20. Quand ils ne subissaient pas l’odieuse servitude, empruntant aux Lydiens leurs ruineuses folies, ils allaient à l’agora tout couverts de pourpre ; ils étaient souvent là plus de mille, superbes, la chevelure artistement ordonnée, exhalant le parfum de savantes onctions.

21. Le sol est pur, pures sont les mains et les coupes ; voici les couronnes de fleurs, voici le suave parfum qui circule dans la fiole. Le crater est debout, rempli d’allégresse ; il y a du vin et il ne fera pas défaut, il est prêt dans les cruches, doux comme le miel, odorant comme la fleur. Au milieu de nous l’encens exhale sa sainte vapeur ; voici de l’eau fraîche, pure et de bon goût, voici des pains dorés et la table est richement chargée de fromage et de miel onctueux. Au milieu, l’autel tout couvert de fleurs ; tout autour, dans la maison, les chants et la joie. Il faut d’abord, en hommes sages, célébrer le dieu par de bonnes paroles et de chastes discours, faire des libations et demander de pouvoir nous comporter justement ; voilà ce qu’il faut, amis, pas d’injures ; puis, que chacun boive de façon à pouvoir retourner chez lui sans serviteur, à moins d’être trop âgé. Et nous louerons celui qui, tout en buvant, dira des choses utiles et vertueuses, selon sa mémoire ou son esprit. Il ne faut pas raconter les combats des Titans, des Géants ou des Centaures, contes forgés par les anciens, ni des disputes ou des bagatelles qui ne servent à rien ; il faut toujours bien penser des dieux.

22. Pour une cuisse de chevreau, tu as reçu, présent honorable, celle d’un bœuf engraissé ; cela se saura dans toute l’Hellade, cela ne s’oubliera pas, tant qu’il y aura des chanteurs hellènes.

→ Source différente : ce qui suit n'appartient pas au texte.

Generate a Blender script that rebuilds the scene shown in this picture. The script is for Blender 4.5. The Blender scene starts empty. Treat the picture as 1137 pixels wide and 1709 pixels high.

23. Ne verse pas d’abord le vin dans la coupe ; mais d’abord l’eau, le vin ensuite.

24. Voilà déjà soixante-sept ans qui ont ballotté mon inquiétude sur la terre hellène ; j’étais né depuis vingt-cinq, si je sais bien la vérité là-dessus.

25. La partie n’est pas égale, entre un impie et un homme pieux.



  1. Dans la traduction que j’ai donnée ci-après, j’ai, comme pour tous les fragments analogues de Théophraste, marqué en italique ce qui, d’après l’opinion de Diels, appartient à Simplicius et non à l’auteur des Opinions des physiciens.
  2. Studien zur Geschichte der Begriffe, p. 591-623.
  3. La Philosophie des Grecs, II, p. 2-21.
  4. Doxographi grœci, p. 108, 113, 140.